= Written instruction =
Quote from the first line below through the line that contains "sc.camera = cam", both included, and leave the pictures out.

= Given information =
########################################

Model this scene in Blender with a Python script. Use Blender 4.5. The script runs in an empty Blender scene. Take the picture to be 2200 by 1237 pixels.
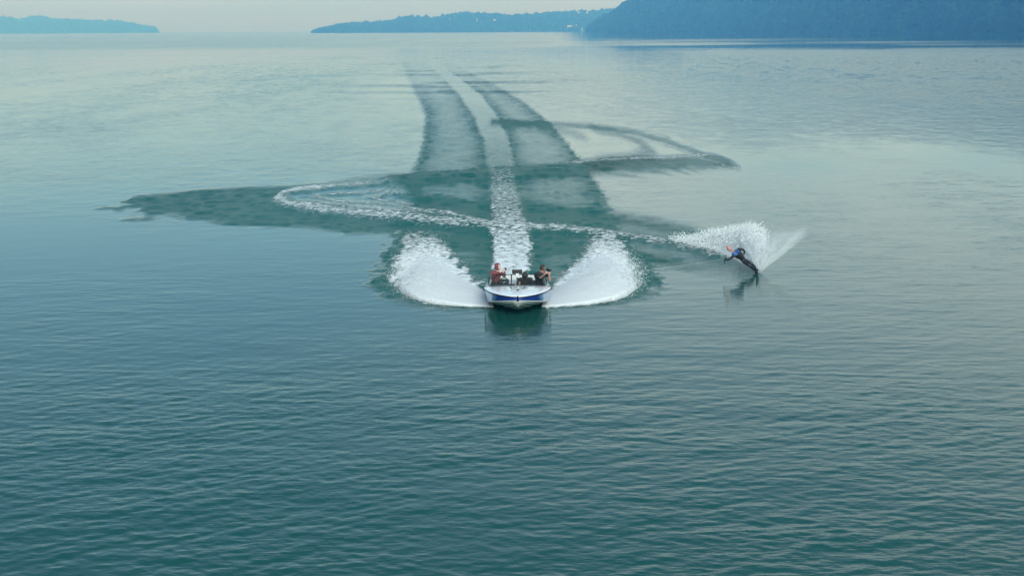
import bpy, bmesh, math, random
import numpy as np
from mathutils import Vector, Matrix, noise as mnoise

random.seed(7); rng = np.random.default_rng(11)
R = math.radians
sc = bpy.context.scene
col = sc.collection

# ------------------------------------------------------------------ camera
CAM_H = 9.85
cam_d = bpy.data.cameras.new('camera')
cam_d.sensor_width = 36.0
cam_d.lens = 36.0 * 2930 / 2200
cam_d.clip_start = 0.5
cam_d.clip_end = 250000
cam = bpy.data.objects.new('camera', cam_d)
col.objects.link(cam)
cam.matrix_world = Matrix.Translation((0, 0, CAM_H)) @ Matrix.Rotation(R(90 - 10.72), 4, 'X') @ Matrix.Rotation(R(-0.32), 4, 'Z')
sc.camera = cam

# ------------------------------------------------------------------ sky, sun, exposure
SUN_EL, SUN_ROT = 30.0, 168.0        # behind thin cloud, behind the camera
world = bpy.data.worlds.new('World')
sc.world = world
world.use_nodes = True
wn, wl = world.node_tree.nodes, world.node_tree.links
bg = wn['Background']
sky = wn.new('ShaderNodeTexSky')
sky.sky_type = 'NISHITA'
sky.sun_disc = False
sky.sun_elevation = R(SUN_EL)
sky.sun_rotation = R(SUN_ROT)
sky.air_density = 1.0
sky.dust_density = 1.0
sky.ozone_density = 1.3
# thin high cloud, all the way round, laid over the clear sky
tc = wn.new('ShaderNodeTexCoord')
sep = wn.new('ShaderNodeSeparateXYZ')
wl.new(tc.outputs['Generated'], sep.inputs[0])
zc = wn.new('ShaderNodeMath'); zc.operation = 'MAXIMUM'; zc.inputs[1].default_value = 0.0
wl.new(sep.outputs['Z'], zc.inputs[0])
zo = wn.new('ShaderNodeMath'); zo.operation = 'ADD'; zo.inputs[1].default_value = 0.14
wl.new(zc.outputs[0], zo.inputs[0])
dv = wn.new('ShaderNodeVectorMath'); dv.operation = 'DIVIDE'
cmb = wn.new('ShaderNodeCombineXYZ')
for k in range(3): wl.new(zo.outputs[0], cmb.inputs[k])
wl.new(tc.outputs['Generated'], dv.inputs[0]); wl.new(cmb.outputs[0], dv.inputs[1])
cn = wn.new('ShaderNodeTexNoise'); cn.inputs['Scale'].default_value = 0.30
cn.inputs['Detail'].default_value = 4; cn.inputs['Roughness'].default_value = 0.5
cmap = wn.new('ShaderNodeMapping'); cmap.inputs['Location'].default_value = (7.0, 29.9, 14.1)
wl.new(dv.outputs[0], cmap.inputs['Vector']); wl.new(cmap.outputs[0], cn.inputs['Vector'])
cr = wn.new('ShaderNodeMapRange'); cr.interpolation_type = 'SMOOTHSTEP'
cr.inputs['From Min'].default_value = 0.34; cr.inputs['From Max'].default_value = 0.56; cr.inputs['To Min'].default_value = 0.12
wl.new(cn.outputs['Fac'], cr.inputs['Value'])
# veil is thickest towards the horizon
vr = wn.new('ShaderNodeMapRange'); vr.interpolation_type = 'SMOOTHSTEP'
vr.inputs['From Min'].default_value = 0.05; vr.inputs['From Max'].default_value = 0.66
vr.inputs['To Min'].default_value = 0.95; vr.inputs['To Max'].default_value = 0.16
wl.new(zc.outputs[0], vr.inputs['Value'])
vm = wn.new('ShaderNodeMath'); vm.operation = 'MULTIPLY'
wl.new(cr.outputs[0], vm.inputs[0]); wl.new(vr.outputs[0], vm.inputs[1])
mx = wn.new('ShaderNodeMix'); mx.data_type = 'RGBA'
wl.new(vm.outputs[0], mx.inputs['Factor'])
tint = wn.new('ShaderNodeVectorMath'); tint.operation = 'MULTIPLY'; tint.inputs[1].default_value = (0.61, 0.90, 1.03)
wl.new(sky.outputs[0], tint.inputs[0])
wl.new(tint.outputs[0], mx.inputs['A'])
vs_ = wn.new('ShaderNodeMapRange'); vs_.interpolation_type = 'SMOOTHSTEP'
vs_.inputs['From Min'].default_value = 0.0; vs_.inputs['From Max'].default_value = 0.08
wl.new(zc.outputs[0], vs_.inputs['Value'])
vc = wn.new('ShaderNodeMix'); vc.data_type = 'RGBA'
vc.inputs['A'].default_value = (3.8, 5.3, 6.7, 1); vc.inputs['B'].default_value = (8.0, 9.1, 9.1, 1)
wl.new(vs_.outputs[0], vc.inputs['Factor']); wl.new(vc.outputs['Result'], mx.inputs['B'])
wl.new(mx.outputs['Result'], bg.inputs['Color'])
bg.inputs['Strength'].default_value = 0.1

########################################

= Correct answer =
Model this scene in Blender with a Python script. Use Blender 4.5. The script runs in an empty Blender scene. Take the picture to be 2200 by 1237 pixels.
import bpy, bmesh, math, random
import numpy as np
from mathutils import Vector, Matrix, noise as mnoise

random.seed(7); rng = np.random.default_rng(11)
R = math.radians
sc = bpy.context.scene
col = sc.collection

# ------------------------------------------------------------------ camera
CAM_H = 9.85
cam_d = bpy.data.cameras.new('camera')
cam_d.sensor_width = 36.0
cam_d.lens = 36.0 * 2930 / 2200
cam_d.clip_start = 0.5
cam_d.clip_end = 250000
cam = bpy.data.objects.new('camera', cam_d)
col.objects.link(cam)
cam.matrix_world = Matrix.Translation((0, 0, CAM_H)) @ Matrix.Rotation(R(90 - 10.72), 4, 'X') @ Matrix.Rotation(R(-0.32), 4, 'Z')
sc.camera = cam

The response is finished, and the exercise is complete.